MANILA (October 20) — A rift has erupted within the Government Service Insurance System (GSIS) as several current and former trustees called for the resignation of President and General Manager Jose Arnulfo Veloso over alleged P8.8-billion investment losses—claims the agency strongly denies, citing record-breaking earnings.
In a letter dated October 14, six trustees and ex-board members accused Veloso of approving “high-risk” placements that violated fiduciary duties and “threatened the stability” of the pension fund for 2.6 million government workers. They cited investments in firms including Monde Nissin Corporation, Nickel Asia Corporation, Bloomberry Resorts Corporation, Digiplus Interactive Corp., and Alternergy Holdings Corporation, along with a flagged P456-million deal with Figaro Coffee Group and the planned purchase of The Centrum property.

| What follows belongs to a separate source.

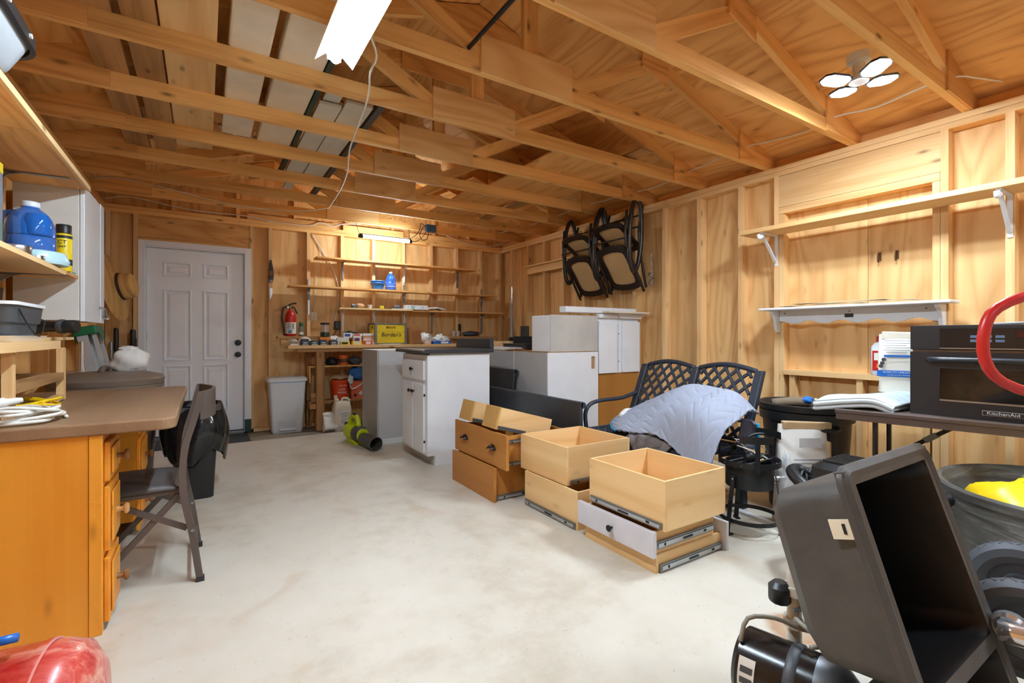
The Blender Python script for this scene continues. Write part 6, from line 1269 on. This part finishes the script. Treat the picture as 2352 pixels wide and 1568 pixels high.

The signatories—including Ma. Merceditas Gutierrez and Emmanuel de Leon Samson—also cited audit and Ombudsman findings on Alternergy investments that earlier led to Veloso’s preventive suspension.
Pension fund stands by its numbers
The GSIS, however, rejected the accusations, calling them a “difference in perspectives” and highlighting what it described as strong financial performance.
As of August 2025, GSIS assets stood at ₱1.92 trillion, with net income surging to ₱100.02 billion—51% above target. Total income hit ₱231.06 billion, extending the fund’s life to 2058.
“These results are the direct outcome of a stability-focused strategy and expert asset management—delivered under the very leadership that is now being questioned,” the agency said.
Veloso, who has returned to his post following suspension, continues to lead the institution amid mounting internal pressure.